When the opera started members of the orchestra were wearing T-shirts emblazoned with the slogan Save our WNO, as were members of the chorus during the triumphant curtain call.

And what a loss it would be if WNO is forced to curtail its programme of operas after a stunning production of Verdi’s masterpiece about betrayal and revenge. This was a deeply grotesque portrayal of life in a dissolute court and the debauched love life of Raffaele Abete’s Duke in a new production setting the action back in the time it was meant to portray. Italian tenor Abete was called in at short notice to sing the role and played and sang a dissolute Duke with aplomb.

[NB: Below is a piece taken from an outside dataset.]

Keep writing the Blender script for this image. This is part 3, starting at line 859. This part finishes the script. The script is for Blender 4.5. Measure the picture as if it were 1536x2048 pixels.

Director Adele Thomas is to take over the reins of the troubled opera company as general director but her debut production as a director shows the company will not be short of inspiration from her creativity at staging well-worn and familiar operas.

The opening scene with two near-naked men fighting each other on a large table set the scene for a series of grotesque scenes that captured vividly the decadence of the Duke’s court. Daniel Luis de Vicente’s court jester Rigoletto is repugnant and is happy to dish out abuse to others and laugh at the misuse of women by his master.

When the Duke’s courtiers decide to take Rigoletto down a peg after his barbed jests upset Paul Carey Jones’s Monterone, they mistakenly think he has a mistress and decide to kidnap her for their depraved master to enjoy, and the twist in the plot is that this is Rigoletto’s heavily protected daughter Gilda, who he has kept hidden from the court. Sorayah Mafi is sublime as the young and innocent Gilda and the purity of her singing makes her the only engaging character.

The Duke has spotted Gilda on the way to church and pretends to be a penniless student to gain her trust and seduce her. Mafi’s exuberance at being told the student is in love with her was a fabulous moment as she danced around the stage in glee, but matters take a dark turn after her kidnap when she finds out her student is the Duke who takes his pleasure and casually abandons her.

Rigoletto vows vengeance and hires French bass Nathanael Tavernier’s Sparafucile, a paid assassin, to kill the Duke. Tavernier’s killer is a truly frightening character with his white make-up, leering smile and moves chillingly around the stage.

This is a superb production and will thrill and repulse in equal measure, but is well worth a visit.